Because the funeral program will only be distributed to guests who attended the funeral, and perhaps those family members who were unable to attend in person, it is appropriate to include more personal details of their life. You can use this story as the basis for a full online retrospective obituary, once you are ready to delve into their full and detailed life story. 


Poems or Meaningful Quotes


If a poem has been meaningful to your family in grief, include it as an extra special addition to the funeral program. If the poem or quote is to be recited during the service, it can help guests to follow along. 


Special Scripture or Religious Readings


Similar to including meaningful poems or quotes, noting exact Scriptures and religious messages can help guests understand the funeral service. This is especially true when the service will be a religious one. Some guests in attendance may not share the same beliefs. Providing the religious sentiment on the card can improve understanding for everyone there. Check out some meaningful Bible verses that are appropriate here.

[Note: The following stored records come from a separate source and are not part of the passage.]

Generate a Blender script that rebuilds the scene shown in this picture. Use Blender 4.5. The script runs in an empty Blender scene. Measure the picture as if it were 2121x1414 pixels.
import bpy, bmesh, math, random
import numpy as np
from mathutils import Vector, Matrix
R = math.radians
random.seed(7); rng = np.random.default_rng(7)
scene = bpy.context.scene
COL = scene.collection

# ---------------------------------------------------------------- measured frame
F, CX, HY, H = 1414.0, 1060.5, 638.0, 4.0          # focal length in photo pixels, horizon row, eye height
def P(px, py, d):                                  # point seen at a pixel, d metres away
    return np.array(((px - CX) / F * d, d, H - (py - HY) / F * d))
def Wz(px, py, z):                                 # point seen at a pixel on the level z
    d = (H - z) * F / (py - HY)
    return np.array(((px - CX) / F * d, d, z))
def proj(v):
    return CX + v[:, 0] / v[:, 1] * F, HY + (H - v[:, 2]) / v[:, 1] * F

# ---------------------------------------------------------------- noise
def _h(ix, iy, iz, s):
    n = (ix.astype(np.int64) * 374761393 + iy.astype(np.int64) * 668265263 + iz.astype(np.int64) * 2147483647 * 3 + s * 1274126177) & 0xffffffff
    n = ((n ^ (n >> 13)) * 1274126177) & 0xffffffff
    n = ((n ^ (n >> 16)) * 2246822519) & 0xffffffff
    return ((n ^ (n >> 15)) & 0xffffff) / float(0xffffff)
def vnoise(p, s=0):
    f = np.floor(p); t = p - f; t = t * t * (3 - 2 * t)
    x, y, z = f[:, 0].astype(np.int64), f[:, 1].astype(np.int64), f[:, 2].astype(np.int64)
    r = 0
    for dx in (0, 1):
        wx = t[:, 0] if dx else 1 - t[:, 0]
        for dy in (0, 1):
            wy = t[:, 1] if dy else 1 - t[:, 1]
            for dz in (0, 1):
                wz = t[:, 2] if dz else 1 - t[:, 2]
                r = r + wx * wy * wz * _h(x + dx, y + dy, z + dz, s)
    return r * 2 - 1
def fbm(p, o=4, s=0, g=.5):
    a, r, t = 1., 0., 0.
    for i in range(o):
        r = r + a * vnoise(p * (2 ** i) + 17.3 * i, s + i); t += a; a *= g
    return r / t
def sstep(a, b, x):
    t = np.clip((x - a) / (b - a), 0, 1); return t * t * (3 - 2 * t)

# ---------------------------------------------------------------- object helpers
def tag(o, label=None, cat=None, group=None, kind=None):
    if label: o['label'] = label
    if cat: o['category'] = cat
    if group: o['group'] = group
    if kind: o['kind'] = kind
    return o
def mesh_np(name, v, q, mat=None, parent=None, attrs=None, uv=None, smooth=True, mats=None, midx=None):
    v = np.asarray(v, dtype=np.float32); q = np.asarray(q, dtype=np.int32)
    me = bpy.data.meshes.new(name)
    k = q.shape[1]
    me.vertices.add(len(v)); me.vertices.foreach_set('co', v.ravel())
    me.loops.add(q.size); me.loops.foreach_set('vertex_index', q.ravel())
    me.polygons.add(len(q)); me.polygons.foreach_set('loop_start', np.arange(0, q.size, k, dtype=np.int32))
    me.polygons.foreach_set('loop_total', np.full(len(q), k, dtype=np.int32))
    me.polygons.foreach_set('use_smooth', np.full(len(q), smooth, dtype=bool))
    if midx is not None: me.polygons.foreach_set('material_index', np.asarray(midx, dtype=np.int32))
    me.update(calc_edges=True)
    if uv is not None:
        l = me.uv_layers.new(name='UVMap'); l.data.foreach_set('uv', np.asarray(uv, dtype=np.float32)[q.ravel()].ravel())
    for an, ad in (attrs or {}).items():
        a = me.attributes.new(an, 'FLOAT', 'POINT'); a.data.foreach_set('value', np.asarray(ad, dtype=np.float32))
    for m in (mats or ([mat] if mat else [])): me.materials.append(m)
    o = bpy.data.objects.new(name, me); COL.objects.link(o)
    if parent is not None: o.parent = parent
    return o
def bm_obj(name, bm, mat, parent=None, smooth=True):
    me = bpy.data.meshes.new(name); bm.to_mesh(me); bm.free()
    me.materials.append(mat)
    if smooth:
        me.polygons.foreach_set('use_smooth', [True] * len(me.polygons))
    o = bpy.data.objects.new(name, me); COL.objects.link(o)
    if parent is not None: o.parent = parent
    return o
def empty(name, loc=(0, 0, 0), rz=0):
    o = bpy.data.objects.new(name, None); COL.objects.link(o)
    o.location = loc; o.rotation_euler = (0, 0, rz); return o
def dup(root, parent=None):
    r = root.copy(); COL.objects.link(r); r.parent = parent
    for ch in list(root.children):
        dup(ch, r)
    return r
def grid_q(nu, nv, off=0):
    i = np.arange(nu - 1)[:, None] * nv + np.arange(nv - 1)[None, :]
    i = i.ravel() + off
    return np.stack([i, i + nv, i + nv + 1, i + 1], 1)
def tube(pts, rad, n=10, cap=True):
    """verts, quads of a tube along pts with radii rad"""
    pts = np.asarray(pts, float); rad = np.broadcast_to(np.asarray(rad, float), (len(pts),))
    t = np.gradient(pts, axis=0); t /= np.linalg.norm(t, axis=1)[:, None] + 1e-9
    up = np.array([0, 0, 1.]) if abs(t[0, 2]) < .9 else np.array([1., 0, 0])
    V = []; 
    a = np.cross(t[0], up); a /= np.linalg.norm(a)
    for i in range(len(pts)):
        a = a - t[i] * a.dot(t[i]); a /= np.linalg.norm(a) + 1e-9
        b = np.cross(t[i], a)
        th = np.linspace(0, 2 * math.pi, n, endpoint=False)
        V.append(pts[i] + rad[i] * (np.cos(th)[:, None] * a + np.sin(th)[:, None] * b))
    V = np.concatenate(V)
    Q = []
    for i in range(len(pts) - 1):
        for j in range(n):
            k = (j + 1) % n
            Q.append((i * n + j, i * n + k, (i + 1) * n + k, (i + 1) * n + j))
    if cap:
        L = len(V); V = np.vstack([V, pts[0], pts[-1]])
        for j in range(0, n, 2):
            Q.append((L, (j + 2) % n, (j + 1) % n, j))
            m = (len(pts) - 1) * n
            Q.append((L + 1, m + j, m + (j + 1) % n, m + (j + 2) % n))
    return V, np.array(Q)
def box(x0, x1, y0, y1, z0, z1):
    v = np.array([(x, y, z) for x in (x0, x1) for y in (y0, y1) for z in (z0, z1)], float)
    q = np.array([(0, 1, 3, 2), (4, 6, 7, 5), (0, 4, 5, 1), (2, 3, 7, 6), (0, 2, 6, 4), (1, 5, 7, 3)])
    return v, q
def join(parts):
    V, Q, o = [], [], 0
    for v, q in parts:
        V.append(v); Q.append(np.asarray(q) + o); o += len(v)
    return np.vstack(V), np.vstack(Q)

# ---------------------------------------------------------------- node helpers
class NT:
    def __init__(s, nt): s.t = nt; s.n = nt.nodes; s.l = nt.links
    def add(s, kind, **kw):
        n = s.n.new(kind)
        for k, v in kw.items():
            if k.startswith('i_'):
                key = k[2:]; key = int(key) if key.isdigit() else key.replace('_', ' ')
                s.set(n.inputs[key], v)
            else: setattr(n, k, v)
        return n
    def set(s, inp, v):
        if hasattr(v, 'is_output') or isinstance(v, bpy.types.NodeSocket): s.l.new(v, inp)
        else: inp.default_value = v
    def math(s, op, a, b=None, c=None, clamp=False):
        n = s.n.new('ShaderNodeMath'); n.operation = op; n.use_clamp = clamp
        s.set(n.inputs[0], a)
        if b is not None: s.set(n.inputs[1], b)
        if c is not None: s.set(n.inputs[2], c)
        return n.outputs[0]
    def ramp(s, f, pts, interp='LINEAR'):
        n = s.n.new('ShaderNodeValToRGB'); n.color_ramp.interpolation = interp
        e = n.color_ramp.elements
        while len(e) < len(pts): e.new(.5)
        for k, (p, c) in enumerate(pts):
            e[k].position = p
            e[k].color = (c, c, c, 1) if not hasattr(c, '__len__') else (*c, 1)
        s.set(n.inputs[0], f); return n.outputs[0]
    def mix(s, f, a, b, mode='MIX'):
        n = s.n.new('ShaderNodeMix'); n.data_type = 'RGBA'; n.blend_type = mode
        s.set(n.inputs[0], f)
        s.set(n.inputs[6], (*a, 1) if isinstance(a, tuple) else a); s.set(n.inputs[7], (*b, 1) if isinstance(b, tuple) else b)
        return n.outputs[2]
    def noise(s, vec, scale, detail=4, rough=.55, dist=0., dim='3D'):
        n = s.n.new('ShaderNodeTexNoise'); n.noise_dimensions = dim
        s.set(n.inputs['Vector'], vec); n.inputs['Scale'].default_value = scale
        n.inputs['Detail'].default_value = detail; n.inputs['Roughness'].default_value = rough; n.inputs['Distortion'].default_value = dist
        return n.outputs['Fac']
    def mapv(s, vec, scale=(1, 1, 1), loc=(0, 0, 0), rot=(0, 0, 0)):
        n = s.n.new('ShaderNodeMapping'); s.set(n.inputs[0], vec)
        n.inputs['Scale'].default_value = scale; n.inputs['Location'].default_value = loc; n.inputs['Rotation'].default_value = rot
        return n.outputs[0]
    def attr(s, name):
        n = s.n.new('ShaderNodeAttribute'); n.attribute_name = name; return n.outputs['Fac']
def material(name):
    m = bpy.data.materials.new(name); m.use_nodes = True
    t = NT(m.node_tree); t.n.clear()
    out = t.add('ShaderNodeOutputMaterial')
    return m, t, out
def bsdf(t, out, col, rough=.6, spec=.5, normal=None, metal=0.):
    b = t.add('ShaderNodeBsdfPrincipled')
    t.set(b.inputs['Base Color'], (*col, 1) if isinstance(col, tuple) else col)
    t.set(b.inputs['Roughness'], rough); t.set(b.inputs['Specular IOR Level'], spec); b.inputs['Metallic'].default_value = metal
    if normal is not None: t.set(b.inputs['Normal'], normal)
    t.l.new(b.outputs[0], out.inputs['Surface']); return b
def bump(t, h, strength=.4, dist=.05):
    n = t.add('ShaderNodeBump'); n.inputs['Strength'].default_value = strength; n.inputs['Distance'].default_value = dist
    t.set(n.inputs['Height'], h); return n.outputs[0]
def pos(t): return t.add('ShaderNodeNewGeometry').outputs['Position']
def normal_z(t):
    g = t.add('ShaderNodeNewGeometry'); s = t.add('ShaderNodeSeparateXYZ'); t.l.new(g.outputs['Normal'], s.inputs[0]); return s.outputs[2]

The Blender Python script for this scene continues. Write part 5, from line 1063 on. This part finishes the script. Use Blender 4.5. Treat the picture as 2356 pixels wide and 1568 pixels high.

Lyrics to Any Songs or Hymns to be Performed in the Funeral Service


Certain songs may be sung or played during the service. In many church services, people will sing along. If this is going to be encouraged, it's highly recommended that you include all guests by putting the lyrics in the program for reference. 


A Message of Thanks to Mourners Who Attended the Funeral


It is important to include a message of thanks to those who have come to the funeral to mourn. You can also mention loved ones who contributed to planning the funeral, cared for the deceased during a terminal illness, or helped in any way. It is your family's opportunity to thank anyone in the community for their assistance during a particularly trying time of grief. 


Any Pertinent Instructions for Guests (For Example, Directions to the Funeral Reception)


Many families will host several funeral events. If there are any other plans for mourning, such as a wake or reception, it is pertinent to include all the details guests will need, so that they do not need to approach you on the day of the funeral. 


How Is the Funeral Program Printed?


If you or someone you know is well-versed in layout tools or Photoshop, you may be able to construct and print the funeral programs all on your own. Ensure you purchase high-quality cardstock and enough ink to handle all the programs required — and some extras. 


However, this process can be extremely time-consuming. Amongst all the funeral preparations and planning, is creating a funeral program from scratch the wisest way to spend your time? If the funeral is going to attract a large number of guests, you will save yourself both time and money by hiring a printing or publishing company to handle the funeral program for you. 


Simply gather all of the information your family would like to be included in the program, along with the touched-up photo, and delegate this task to a professional. Most funeral directors offer this service as an included part of the funeral package or for an additional fee. By leaving the layout and printing to a professional, you can ensure the funeral program does the life of your loved one justice.